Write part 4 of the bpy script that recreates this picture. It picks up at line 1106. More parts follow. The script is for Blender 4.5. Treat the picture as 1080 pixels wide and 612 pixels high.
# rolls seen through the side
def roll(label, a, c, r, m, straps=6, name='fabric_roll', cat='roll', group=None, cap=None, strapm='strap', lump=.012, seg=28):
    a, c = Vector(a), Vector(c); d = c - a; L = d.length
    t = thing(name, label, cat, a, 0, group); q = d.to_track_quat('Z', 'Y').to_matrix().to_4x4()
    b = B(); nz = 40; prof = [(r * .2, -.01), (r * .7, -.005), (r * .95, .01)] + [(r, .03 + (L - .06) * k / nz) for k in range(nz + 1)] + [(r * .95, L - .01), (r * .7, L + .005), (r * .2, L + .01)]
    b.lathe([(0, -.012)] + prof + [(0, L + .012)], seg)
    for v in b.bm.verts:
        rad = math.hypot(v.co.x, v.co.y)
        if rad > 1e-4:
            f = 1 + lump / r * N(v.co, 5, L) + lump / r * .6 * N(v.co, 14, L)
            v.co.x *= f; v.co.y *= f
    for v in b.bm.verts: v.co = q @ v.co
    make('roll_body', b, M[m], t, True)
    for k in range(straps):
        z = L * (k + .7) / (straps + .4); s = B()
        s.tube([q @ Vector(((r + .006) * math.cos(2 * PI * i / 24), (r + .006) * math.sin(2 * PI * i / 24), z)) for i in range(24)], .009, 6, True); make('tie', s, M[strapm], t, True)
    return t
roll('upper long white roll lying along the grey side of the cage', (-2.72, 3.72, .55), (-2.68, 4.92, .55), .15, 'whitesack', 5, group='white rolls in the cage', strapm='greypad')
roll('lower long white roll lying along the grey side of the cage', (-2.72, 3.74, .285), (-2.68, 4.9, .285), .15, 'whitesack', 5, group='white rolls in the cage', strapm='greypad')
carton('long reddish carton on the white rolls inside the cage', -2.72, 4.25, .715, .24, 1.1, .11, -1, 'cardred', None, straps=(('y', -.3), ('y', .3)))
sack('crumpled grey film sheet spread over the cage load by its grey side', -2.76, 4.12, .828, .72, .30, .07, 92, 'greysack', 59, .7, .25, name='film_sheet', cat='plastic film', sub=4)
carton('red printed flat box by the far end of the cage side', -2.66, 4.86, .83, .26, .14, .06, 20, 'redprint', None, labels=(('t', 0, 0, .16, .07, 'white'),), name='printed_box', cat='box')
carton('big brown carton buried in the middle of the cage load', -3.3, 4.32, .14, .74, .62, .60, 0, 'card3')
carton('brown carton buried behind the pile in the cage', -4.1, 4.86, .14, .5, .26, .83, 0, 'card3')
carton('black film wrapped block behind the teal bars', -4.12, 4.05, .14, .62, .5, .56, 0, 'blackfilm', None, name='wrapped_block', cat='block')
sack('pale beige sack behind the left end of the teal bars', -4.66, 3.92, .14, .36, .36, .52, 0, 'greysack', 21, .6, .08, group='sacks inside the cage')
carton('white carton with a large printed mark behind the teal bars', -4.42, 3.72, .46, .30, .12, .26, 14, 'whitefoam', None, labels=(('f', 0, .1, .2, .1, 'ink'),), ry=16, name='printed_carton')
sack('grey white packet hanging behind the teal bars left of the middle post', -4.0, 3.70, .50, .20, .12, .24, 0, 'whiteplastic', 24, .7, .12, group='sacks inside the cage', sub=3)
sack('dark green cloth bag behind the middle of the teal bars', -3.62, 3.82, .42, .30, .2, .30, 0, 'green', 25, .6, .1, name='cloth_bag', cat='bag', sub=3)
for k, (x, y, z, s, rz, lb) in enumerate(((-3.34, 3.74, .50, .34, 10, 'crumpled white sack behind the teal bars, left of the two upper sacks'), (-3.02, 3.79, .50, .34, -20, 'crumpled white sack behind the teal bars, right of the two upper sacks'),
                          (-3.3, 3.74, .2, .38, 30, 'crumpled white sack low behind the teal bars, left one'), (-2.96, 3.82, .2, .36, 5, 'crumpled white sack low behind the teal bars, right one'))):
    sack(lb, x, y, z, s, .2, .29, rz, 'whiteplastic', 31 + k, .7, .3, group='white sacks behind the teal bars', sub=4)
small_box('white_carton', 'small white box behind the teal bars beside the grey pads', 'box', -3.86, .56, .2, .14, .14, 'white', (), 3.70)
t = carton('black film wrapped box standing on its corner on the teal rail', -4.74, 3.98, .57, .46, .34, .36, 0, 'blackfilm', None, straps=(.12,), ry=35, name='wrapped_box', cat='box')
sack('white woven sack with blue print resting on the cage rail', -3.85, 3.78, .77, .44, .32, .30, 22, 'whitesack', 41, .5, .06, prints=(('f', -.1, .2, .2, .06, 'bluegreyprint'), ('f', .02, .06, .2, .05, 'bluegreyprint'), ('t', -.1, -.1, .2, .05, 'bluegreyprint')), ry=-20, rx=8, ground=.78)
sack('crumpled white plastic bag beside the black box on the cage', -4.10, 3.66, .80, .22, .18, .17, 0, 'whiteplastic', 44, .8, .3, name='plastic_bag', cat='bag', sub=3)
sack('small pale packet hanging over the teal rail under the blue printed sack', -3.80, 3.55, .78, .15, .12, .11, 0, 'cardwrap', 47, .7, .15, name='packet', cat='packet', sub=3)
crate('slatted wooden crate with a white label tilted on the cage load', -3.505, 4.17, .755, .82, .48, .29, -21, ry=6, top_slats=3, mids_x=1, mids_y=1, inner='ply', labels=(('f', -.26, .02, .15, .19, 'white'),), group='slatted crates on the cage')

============

*Work required:* Extract all the material, leaving every line as it is.

*Solution for this exercise:*
Write part 4 of the bpy script that recreates this picture. It picks up at line 1106. More parts follow. The script is for Blender 4.5. Treat the picture as 1080 pixels wide and 612 pixels high.
# rolls seen through the side
def roll(label, a, c, r, m, straps=6, name='fabric_roll', cat='roll', group=None, cap=None, strapm='strap', lump=.012, seg=28):
    a, c = Vector(a), Vector(c); d = c - a; L = d.length
    t = thing(name, label, cat, a, 0, group); q = d.to_track_quat('Z', 'Y').to_matrix().to_4x4()
    b = B(); nz = 40; prof = [(r * .2, -.01), (r * .7, -.005), (r * .95, .01)] + [(r, .03 + (L - .06) * k / nz) for k in range(nz + 1)] + [(r * .95, L - .01), (r * .7, L + .005), (r * .2, L + .01)]
    b.lathe([(0, -.012)] + prof + [(0, L + .012)], seg)
    for v in b.bm.verts:
        rad = math.hypot(v.co.x, v.co.y)
        if rad > 1e-4:
            f = 1 + lump / r * N(v.co, 5, L) + lump / r * .6 * N(v.co, 14, L)
            v.co.x *= f; v.co.y *= f
    for v in b.bm.verts: v.co = q @ v.co
    make('roll_body', b, M[m], t, True)
    for k in range(straps):
        z = L * (k + .7) / (straps + .4); s = B()
        s.tube([q @ Vector(((r + .006) * math.cos(2 * PI * i / 24), (r + .006) * math.sin(2 * PI * i / 24), z)) for i in range(24)], .009, 6, True); make('tie', s, M[strapm], t, True)
    return t
roll('upper long white roll lying along the grey side of the cage', (-2.72, 3.72, .55), (-2.68, 4.92, .55), .15, 'whitesack', 5, group='white rolls in the cage', strapm='greypad')
roll('lower long white roll lying along the grey side of the cage', (-2.72, 3.74, .285), (-2.68, 4.9, .285), .15, 'whitesack', 5, group='white rolls in the cage', strapm='greypad')
carton('long reddish carton on the white rolls inside the cage', -2.72, 4.25, .715, .24, 1.1, .11, -1, 'cardred', None, straps=(('y', -.3), ('y', .3)))
sack('crumpled grey film sheet spread over the cage load by its grey side', -2.76, 4.12, .828, .72, .30, .07, 92, 'greysack', 59, .7, .25, name='film_sheet', cat='plastic film', sub=4)
carton('red printed flat box by the far end of the cage side', -2.66, 4.86, .83, .26, .14, .06, 20, 'redprint', None, labels=(('t', 0, 0, .16, .07, 'white'),), name='printed_box', cat='box')
carton('big brown carton buried in the middle of the cage load', -3.3, 4.32, .14, .74, .62, .60, 0, 'card3')
carton('brown carton buried behind the pile in the cage', -4.1, 4.86, .14, .5, .26, .83, 0, 'card3')
carton('black film wrapped block behind the teal bars', -4.12, 4.05, .14, .62, .5, .56, 0, 'blackfilm', None, name='wrapped_block', cat='block')
sack('pale beige sack behind the left end of the teal bars', -4.66, 3.92, .14, .36, .36, .52, 0, 'greysack', 21, .6, .08, group='sacks inside the cage')
carton('white carton with a large printed mark behind the teal bars', -4.42, 3.72, .46, .30, .12, .26, 14, 'whitefoam', None, labels=(('f', 0, .1, .2, .1, 'ink'),), ry=16, name='printed_carton')
sack('grey white packet hanging behind the teal bars left of the middle post', -4.0, 3.70, .50, .20, .12, .24, 0, 'whiteplastic', 24, .7, .12, group='sacks inside the cage', sub=3)
sack('dark green cloth bag behind the middle of the teal bars', -3.62, 3.82, .42, .30, .2, .30, 0, 'green', 25, .6, .1, name='cloth_bag', cat='bag', sub=3)
for k, (x, y, z, s, rz, lb) in enumerate(((-3.34, 3.74, .50, .34, 10, 'crumpled white sack behind the teal bars, left of the two upper sacks'), (-3.02, 3.79, .50, .34, -20, 'crumpled white sack behind the teal bars, right of the two upper sacks'),
                          (-3.3, 3.74, .2, .38, 30, 'crumpled white sack low behind the teal bars, left one'), (-2.96, 3.82, .2, .36, 5, 'crumpled white sack low behind the teal bars, right one'))):
    sack(lb, x, y, z, s, .2, .29, rz, 'whiteplastic', 31 + k, .7, .3, group='white sacks behind the teal bars', sub=4)
small_box('white_carton', 'small white box behind the teal bars beside the grey pads', 'box', -3.86, .56, .2, .14, .14, 'white', (), 3.70)
t = carton('black film wrapped box standing on its corner on the teal rail', -4.74, 3.98, .57, .46, .34, .36, 0, 'blackfilm', None, straps=(.12,), ry=35, name='wrapped_box', cat='box')
sack('white woven sack with blue print resting on the cage rail', -3.85, 3.78, .77, .44, .32, .30, 22, 'whitesack', 41, .5, .06, prints=(('f', -.1, .2, .2, .06, 'bluegreyprint'), ('f', .02, .06, .2, .05, 'bluegreyprint'), ('t', -.1, -.1, .2, .05, 'bluegreyprint')), ry=-20, rx=8, ground=.78)
sack('crumpled white plastic bag beside the black box on the cage', -4.10, 3.66, .80, .22, .18, .17, 0, 'whiteplastic', 44, .8, .3, name='plastic_bag', cat='bag', sub=3)
sack('small pale packet hanging over the teal rail under the blue printed sack', -3.80, 3.55, .78, .15, .12, .11, 0, 'cardwrap', 47, .7, .15, name='packet', cat='packet', sub=3)
crate('slatted wooden crate with a white label tilted on the cage load', -3.505, 4.17, .755, .82, .48, .29, -21, ry=6, top_slats=3, mids_x=1, mids_y=1, inner='ply', labels=(('f', -.26, .02, .15, .19, 'white'),), group='slatted crates on the cage')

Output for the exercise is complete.